Monday, February 8, 2021

Review: THE NEST

Mini Brady Bunch, the O'Haras, go about their perfect daily lives in upstate New York in the mid '80s. The dad, Rory, makes a phone call to an old colleague back in the U.K.  before popping the proposition to his barely woken wife Alison that they uproot and decamp to Blighty for an even greater lifestyle. She's not happy about, it's not for the first time, but he prevails and before you can recite Paradise Lost he's welcoming them to a country manse in green and pleasant Surrey. He promises that Alison can start her own horse riding school (which happy job he wrested her from) and the kids can go to some fine blazer schools in the neighbourhood. Meanwhile he commutes to London and dazzles the suits with his golden gab.

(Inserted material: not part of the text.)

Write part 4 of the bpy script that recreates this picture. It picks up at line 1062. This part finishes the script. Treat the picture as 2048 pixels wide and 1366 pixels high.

The cracks appear the more you look and you get a lot of time to look. Rory is a lifelong bullshitter who has occasionally struck it lucky but thinks his charm is unbeatable. When he feels a little pushback he sheds a few decades of emotional development and starts screaming and whining about betrayal like Donald Trump. Back at the ranch the daughter Sam is learning local fun and truancy, far from her American disciplined gymnastics, son Ben is getting bullied and Alison seems to be losing form, briefly brightened by the appearance of the horse upon whose rock she'll build a school. No one is saying it but no one wants this life and as Rory continues his campaign of flamboyant losing those cracks are getting existentially dangerous.

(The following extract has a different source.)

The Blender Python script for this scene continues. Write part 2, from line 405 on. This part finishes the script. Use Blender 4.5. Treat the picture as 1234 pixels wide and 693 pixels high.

It's vital that this story be told in the '80s when Ronald Reagan was selling the poverty creating lie of trickle down, Thatcher was denying all but the richest of her constituents the very notion that they lived in a society, Australian billionaires were being hailed as popular heroes where they'd always just been ridiculed in egalitarian fervour. Even in pop music the great flavourless mainstream was swallowing all that had been original about post punk and crapping it out as pitch perfect lollies. Rory, venal and savage in the ice blue walls of his London offices, is just another purse snatcher from the second age of the velociraptor. His estranged mother has to think of who has turned up at her doorstep when he visits and has no interest in meeting the family he's built, staying at their splendid mansion or even having the conversation they are having. It's as though he is a polaroid turning up in the post of her younger self vomiting at a party.

If that sounds colder than you like then meet this film. That's what you get for almost two hours of screen time. It does help that it is so handsomely shot and that the bit about '80s music above is given more than lip service and mostly it helps that the performances are top shelf. Jude Law, who I've only ever been able to see as a golden sleaze is here amping up his gab in fine form but it is Carrie Coon who bears this film's burden. While she accepts that her Alison is doomed (like everyone on screen) to be unlovable she shows us how that arose in her character and the question of how she not just fell for Rory's bullshit but persisted with it is answered in her cultivation of the genuine pleasures that this veneered life can present. Equally credible in glamour wear and mucking out fatigues we watch a woman driven to a raw resignation to the point where change must occur and it must be from her. If you sit through this you will be waiting for her to appear on screen again as the film loses its life without her.

Otherwise, it's worth noting how this same film created two different impressions in me and my companion. I knew the director had made the ugly-creepy story about a cult escapee Martha Macy May Marlene and noted that the trailer made it look like an equally intense thriller. My friend had avoided the trailer and just watched the movie as it rolled out before her without waiting for something sharp to happen. She had the better time with it. The Nest is not a thriller by any stretch and shouldn't be marketed as such. It is a slow burn fable from the age of greed that has much to tell us as we emerge from the sobering stasis of plague and head back into a world where we might appreciate our better qualities. If this piece does take a little too long to say that while never really peaking then maybe it is as well because we will be living it soon ourselves at an even slower pace.